Ah, sabah gözümüzü açtığımız an başlıyor: yetişilecek işler, çözülmesi gereken sorunlar, “şunu da unutma” dediğimiz notlar… Hayatın ritmi o kadar hızlı ki, çoğu zaman durup bir nefes bile alamıyoruz.
Ama sonra bir şey oluyor; belki bir tiyatro sahnesinde duyduğun bir replik, belki bir mezzosopranonun seslendirdiği arya, yani sadece bir an… İçindeki o uyuyan parçayı dürtüyor, “Uyan!” diyor. Ve o anda her şey duruyor.
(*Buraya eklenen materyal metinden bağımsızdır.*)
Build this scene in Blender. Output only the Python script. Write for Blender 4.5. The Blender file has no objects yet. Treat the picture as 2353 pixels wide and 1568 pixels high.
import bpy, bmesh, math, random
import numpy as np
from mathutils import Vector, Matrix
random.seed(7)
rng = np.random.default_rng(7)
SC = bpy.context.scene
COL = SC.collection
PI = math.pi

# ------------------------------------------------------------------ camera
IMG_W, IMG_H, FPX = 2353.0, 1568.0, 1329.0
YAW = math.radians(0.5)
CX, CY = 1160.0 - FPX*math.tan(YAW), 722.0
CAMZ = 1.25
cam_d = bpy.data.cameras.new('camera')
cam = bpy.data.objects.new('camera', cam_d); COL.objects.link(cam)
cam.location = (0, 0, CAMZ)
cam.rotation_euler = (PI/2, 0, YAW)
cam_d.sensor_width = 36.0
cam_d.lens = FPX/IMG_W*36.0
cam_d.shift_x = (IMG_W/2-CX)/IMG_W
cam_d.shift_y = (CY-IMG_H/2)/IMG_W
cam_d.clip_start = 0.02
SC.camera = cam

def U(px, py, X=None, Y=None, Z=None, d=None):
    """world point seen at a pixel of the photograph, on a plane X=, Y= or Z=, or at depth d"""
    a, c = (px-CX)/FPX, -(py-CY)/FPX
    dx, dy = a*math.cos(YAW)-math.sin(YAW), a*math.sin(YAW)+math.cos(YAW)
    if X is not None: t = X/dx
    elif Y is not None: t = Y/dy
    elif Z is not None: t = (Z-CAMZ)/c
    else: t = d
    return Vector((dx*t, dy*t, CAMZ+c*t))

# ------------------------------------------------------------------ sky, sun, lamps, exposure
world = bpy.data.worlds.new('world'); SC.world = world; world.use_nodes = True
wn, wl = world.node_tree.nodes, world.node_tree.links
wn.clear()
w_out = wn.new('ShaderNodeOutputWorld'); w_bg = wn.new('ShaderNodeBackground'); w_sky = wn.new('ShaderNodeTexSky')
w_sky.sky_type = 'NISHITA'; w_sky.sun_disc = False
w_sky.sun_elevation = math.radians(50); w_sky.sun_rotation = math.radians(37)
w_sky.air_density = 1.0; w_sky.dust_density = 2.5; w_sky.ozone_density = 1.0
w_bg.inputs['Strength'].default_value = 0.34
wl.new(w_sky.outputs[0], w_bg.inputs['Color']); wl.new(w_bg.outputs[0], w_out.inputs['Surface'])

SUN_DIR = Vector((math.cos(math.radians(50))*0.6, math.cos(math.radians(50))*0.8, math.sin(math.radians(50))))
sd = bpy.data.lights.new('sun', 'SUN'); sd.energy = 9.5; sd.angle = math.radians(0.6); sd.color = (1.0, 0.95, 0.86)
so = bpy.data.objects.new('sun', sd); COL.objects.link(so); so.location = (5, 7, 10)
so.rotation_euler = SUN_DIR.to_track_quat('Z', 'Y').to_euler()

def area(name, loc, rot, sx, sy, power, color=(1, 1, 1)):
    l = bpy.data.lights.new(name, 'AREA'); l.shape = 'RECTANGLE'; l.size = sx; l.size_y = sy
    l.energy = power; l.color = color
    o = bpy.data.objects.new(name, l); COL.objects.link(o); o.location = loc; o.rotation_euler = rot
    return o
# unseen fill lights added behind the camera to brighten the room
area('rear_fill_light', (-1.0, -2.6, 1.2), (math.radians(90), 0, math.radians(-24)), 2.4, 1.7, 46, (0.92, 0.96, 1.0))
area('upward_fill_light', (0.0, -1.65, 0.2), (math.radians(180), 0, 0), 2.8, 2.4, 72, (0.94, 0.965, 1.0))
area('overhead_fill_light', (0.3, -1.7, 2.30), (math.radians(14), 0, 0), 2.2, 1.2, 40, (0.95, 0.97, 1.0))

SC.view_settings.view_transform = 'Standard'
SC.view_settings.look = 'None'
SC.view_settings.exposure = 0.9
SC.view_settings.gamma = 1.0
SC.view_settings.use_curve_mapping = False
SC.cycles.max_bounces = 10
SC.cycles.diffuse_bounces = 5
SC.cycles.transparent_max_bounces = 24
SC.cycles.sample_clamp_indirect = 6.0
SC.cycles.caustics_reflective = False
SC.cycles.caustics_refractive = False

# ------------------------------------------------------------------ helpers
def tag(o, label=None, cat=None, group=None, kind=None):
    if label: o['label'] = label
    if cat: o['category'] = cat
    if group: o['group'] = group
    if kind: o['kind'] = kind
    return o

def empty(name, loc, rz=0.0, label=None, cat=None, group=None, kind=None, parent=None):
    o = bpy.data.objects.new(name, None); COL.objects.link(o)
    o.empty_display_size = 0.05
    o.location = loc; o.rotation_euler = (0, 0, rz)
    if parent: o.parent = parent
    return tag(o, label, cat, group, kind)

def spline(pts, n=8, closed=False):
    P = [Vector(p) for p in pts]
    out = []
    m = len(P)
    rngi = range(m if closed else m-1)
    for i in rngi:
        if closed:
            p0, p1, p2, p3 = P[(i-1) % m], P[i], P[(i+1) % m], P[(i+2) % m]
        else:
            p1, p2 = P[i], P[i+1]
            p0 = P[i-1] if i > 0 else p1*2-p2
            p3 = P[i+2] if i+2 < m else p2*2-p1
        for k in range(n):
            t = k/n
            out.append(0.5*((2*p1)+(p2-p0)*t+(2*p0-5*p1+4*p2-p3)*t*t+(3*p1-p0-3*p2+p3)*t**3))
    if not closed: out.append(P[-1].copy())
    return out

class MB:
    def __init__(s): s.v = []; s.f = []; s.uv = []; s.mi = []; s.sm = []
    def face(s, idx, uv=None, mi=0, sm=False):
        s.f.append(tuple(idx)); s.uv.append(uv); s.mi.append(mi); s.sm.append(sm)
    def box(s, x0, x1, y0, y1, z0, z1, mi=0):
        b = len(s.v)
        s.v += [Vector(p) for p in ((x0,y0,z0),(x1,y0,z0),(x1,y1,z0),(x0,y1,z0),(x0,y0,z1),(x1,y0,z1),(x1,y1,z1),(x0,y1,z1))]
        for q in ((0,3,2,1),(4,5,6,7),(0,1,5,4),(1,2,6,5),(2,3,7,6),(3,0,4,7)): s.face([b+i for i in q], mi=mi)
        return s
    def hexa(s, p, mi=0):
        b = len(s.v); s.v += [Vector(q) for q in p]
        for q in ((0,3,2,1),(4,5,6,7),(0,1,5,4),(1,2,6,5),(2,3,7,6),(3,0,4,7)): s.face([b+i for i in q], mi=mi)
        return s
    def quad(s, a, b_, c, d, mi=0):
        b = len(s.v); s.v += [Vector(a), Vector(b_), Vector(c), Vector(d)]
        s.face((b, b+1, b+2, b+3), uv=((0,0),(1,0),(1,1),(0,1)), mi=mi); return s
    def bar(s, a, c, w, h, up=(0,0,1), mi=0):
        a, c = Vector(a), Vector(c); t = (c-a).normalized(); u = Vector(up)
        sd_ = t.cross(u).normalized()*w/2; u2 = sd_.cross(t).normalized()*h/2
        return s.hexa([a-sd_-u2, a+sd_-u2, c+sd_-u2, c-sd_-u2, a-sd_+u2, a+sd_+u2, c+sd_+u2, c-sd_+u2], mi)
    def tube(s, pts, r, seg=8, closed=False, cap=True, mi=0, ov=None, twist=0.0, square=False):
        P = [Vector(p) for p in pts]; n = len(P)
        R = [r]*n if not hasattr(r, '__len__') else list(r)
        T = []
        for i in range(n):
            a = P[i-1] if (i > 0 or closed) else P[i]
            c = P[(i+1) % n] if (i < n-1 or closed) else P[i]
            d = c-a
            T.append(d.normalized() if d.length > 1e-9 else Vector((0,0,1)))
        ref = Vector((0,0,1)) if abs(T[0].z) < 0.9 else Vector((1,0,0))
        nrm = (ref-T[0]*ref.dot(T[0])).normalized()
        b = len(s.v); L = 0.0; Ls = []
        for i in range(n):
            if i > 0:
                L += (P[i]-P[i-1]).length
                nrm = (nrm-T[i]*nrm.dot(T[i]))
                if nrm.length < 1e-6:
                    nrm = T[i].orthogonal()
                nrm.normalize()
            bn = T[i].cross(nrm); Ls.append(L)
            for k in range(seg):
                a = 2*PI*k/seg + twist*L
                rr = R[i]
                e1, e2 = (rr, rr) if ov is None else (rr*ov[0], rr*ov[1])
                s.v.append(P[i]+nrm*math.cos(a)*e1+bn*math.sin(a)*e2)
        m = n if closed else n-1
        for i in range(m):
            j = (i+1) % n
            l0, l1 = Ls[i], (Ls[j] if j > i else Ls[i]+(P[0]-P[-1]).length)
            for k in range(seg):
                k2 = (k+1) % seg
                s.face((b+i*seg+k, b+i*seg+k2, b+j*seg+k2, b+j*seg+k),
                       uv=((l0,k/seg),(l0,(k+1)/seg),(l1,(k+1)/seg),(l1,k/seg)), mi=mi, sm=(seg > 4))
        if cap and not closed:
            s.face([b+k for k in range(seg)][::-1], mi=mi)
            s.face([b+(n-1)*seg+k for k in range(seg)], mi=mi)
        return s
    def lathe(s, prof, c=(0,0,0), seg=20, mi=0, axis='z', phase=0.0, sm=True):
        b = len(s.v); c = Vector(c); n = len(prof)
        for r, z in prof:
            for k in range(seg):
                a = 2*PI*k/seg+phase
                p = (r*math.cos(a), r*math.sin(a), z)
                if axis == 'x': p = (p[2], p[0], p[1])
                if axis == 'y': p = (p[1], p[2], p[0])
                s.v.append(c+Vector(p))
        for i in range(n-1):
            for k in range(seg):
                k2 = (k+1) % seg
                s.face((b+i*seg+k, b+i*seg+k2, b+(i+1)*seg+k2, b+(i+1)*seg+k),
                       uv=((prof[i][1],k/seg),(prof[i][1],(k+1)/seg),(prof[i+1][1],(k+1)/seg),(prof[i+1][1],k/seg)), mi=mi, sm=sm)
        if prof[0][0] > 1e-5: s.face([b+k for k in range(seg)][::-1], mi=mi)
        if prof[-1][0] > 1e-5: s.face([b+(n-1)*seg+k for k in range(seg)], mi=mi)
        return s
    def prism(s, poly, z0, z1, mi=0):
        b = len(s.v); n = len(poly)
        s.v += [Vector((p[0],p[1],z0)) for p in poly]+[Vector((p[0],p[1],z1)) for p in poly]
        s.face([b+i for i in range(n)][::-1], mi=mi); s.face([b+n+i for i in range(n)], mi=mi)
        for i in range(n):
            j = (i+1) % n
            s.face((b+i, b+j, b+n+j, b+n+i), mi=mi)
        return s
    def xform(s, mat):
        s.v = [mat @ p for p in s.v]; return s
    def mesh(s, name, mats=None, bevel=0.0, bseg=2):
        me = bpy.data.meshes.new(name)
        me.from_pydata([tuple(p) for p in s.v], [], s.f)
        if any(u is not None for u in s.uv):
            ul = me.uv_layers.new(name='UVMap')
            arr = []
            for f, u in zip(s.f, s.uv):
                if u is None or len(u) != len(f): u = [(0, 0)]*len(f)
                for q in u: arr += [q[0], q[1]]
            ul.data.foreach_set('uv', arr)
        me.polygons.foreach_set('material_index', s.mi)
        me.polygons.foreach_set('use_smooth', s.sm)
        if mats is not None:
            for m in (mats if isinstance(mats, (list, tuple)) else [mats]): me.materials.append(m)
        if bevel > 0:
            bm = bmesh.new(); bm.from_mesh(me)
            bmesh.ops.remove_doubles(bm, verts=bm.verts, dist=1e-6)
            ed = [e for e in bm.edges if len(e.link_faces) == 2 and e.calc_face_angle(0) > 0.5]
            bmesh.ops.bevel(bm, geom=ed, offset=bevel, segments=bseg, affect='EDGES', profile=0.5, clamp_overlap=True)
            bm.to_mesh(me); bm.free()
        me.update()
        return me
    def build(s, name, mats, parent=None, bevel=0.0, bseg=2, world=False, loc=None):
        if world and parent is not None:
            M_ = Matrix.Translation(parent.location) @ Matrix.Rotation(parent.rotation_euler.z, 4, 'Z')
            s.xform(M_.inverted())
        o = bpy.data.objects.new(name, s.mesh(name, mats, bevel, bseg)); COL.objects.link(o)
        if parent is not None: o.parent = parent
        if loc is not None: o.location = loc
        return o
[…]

O hızlı akış, aniden kesiliyor ve sen sadece o anın içinde kalıyorsun. Sanki durgun bir denizde, aniden esen hafif bir meltem gibi… Rüzgarın seni nereye taşıyacağını bilmiyorsun ama bir şekilde o tazeliği hissetmek istiyorsun.
Ve belki de tam burada, sanat, bizi sadece görmekle kalmayıp, sorgulamaya ve keşfetmeye yönlendiren bir yolculuğa çıkarıyor. Aradığımız anlamı, bazen bir bakışla, bazen bir sesle, bazen de bir dokunuşla ortaya koyuyor.
Neden çoğu zaman aynı tabloya bakıp hepimiz farklı bir şeyler hissediyoruz? Çünkü sanat dediğin şey, dışarıda bir yerde değil aslında. Her zaman aynı olanı değil, o an bizim içimizde uyandırılmayı bekleyen şeyi gösteriyor.
Orası bir deniz, derya. İçinde balıklar, mercanlar, kayalar… Sanat, bir anlamda o derinliği keşfetmek için cesaret veriyor. Gerçek keşif işte bu: Derinlerde saklı olanı, içimizdeki Mona Lisa’yı bulmak.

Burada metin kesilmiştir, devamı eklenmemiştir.